A Psalm for the Wild-Built

Title: A Psalm for the Wild-Built

Author: Becky Chambers

Completed: June 2022 (Full list of books)

Overview: I typically read one fiction book each year. I have no real reason for this other than I noticed a few years ago that it seemed to be a pattern so I decided to make it an informal rule for myself. After reading the Three Body Problem trilogy over the last several years, I didn’t have any fiction books jumping out at me. Not sure where I found this but really enjoyed it. It’s a fast read and had a similar futuristic-environmentalist feel of Ecotopia. I also don’t usually take notes in fiction books, but I felt this one had a few really good lines. The second book in this series comes out next month and I think it will be my first read of 2023.

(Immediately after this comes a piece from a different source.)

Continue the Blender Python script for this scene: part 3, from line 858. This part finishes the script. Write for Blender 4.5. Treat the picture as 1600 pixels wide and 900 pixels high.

  • Sometimes, a person reaches a point in their life when it becomes absolutely essential to get the fuck out of the city.
  • all of it could be boiled down to listen to people, give tea.
  • The whole reason they never went into those fields before is because they were afraid. They lived under constant fear of a wild dog jumping out and eating them or their young at any moment. That is an awful way to live. It must have been such a relief to be free of predators and eat whatever the hell you wanted. But that was the exact opposite of what the ecosystem needed. The ecosystem required the elk to be afraid in order to stay in balance. But elk don’t want to be afraid. Fear is miserable, as is pain. As is hunger. Every animal is hardwired to do absolutely anything to stop those feelings as fast as possible. We’re all just trying to be comfortable, and well fed, and unafraid. It wasn’t the elk’s fault. The elk just wanted to relax.”
  • “So, the paradox is that the ecosystem as a whole needs its participants to act with restraint in order to avoid collapse, but the participants themselves have no inbuilt mechanism to encourage such behavior.” “Other than fear.” “Other than fear, which is a feeling you want to avoid or stop at all costs.”
  • It is difficult for anyone born and raised in human infrastructure to truly internalize the fact that your view of the world is backward. Even if you fully know that you live in a natural world that existed before you and will continue long after, even if you know that the wilderness is the default state of things, and that nature is not something that only happens in carefully curated enclaves between towns, something that pops up in empty spaces if you ignore them for a while, even if you spend your whole life believing yourself to be deeply in touch with the ebb and flow, the cycle, the ecosystem as it actually is, you will still have trouble picturing an untouched world. You will still struggle to understand that human constructs are carved out and overlaid, that these are the places that are the in-between, not the other way around.
  • “‘Without constructs, you will unravel few mysteries. Without knowledge of the mysteries, your constructs will fail. These pursuits are what make us, but without comfort, you will lack the strength to sustain either.’”
  • the Child Gods aren’t actively involved in our lives. They’re … not like that. They can’t break the Parent Gods’ laws. They provide inspiration, not intervention. If we want change, or good fortune, or solace, we have to create it for ourselves.